Marco van Duyvendijk: Valetudo


GUP Author

Patrycja Rozwora






Hard cover, 210 x 260 mm , 80 pages



Some years ago, Marco van Duyvendijk (b. 1974) went through a dark and intense period of life. He had the feeling of falling apart, over and over again. With ‘Valetudo’, he took the loneliness and isolation that came with this existential episode as a starting point for a creative collaboration with one of his muses, Sin Ying Chung.

The title of the book refers to one of the seventy-nine moons of Jupiter. Valetudo – one of the small moons, discovered only in 2017 – carries a rather strange set of characteristics. According to the astrological observations, the inner ring of Jupiter’s moons moves in the same direction as the planet, however the outer ring of moons revolves in the opposite direction.

It turns out that, despite being located at the outer ring of moons, Valetudo moves in the same direction as Jupiter. Hence, it will at some point collide with one of the other moons. When reading about Valetudo in a local newspaper, Van Duyvendijk immediately knew that this is the title for the book.

The image of a little ‘lost’ entity, going the wrong way, resonated with his state of mind at that time. What’s more, it also reminded him of a popular Radiohead song, where Thom Yorke sang about the ‘accidents waiting to happen’. However, as eventually stated by Van Duyvendijk: “I thought my project was about darkness, about how everything can turn negative and incomprehensible, but I don’t think the book turned out like that. There is negative, but also positive.”

The minimalistic cover of the book – a black rectangle, sprinkled with silver dots and the title ‘Valetudo’ embroidered in the right bottom corner using the Morse code – invites into a secretive world away from that what is familiar. Apart from a few lines written in Morse code at the end of the book – which, once decoded, appears to arrive from ‘Wave’, a song text by the American singer Beck – the publication consists exclusively of photographs.

The images express a gentle juxtaposition between abstractions and nude portraits that Van Duyvendijk made of his muse.

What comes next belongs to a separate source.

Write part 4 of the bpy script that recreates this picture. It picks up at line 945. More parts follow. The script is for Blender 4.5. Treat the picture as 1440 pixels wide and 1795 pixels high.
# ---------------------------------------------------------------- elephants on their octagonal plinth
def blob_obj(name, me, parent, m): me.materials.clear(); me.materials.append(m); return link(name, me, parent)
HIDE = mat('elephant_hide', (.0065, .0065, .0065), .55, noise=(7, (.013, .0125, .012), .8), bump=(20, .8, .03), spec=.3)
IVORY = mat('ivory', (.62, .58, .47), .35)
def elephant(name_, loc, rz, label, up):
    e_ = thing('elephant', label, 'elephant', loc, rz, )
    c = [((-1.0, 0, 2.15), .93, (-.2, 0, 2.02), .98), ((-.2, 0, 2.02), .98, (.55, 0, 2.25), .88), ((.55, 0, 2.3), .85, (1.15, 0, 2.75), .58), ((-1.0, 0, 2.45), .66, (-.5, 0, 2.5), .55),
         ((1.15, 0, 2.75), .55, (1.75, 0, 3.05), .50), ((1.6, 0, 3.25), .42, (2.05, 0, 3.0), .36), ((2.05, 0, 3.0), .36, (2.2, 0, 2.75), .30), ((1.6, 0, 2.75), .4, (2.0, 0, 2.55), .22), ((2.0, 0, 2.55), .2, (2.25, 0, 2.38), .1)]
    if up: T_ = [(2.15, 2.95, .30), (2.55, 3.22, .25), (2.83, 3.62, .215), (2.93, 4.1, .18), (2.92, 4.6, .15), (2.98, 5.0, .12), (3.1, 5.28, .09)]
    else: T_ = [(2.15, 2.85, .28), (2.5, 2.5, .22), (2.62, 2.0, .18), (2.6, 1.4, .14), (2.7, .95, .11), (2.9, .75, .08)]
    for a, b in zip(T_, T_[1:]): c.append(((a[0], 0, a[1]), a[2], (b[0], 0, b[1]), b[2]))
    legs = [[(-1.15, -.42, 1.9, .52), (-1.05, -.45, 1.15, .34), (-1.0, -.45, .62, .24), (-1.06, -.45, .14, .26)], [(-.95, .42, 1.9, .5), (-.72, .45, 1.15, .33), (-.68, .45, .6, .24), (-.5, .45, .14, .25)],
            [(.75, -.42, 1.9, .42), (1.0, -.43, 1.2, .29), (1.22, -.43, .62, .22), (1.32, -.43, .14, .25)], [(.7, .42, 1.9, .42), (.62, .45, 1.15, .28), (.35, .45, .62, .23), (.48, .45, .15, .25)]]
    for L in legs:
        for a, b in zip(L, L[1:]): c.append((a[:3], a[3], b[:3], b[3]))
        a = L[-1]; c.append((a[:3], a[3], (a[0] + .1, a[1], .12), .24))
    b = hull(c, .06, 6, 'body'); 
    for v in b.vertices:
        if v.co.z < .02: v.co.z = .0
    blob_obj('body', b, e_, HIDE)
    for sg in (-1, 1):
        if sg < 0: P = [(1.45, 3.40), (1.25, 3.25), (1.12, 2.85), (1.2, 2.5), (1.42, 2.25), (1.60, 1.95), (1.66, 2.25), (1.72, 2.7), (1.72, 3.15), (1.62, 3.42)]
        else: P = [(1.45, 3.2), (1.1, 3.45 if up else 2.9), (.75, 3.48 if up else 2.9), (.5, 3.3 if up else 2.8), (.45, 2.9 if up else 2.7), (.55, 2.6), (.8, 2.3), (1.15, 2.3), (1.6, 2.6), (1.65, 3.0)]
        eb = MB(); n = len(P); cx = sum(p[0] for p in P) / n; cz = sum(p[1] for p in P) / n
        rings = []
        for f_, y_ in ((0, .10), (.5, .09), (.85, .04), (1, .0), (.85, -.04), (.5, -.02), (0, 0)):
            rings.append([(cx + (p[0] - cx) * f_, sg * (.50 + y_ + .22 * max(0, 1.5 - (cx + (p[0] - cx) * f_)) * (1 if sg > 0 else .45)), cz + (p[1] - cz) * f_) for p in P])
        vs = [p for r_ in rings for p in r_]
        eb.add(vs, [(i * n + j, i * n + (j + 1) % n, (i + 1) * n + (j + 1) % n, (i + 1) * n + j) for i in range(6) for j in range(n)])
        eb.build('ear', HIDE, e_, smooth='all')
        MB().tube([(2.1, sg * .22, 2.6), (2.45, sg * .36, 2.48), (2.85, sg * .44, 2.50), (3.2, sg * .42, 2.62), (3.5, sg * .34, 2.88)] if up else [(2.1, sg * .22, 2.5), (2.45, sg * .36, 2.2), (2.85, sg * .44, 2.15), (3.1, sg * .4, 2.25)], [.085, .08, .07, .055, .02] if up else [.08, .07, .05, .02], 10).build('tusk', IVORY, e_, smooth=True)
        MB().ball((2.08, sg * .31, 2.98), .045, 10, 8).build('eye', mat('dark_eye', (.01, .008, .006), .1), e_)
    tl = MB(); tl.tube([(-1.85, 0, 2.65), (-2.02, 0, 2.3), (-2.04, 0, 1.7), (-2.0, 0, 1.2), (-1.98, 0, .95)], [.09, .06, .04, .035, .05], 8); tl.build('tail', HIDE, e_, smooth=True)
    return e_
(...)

The calm photographs of the moon suspended in the darkness of the cosmos combined with more tactile solarised photographs of what appears to be the surface of some celestial body, are mixed with the nudes. This altogether ignites the existential position that Van Duyvendijk must have felt to be absorbed by when producing this work. By way of collaborating with the model – who is also a good friend of the artist – the very personal and individual biography gets transformed in a more universal, epic, and mythical narration.

One moment can never be repeated. Each personal encounter, each situation changes us irreversibly. Being aware of this inevitable human faith expresses the complexity, sensitivity, and vulnerability of our being in the world. Of ourselves being part of a bigger story. The awareness of such can be depressing and trigger feelings of loneliness but it could also emanate a sense of freedom and peace of mind. This, in essence, is the paradox which vibrates from the pages of ‘Valetudo’.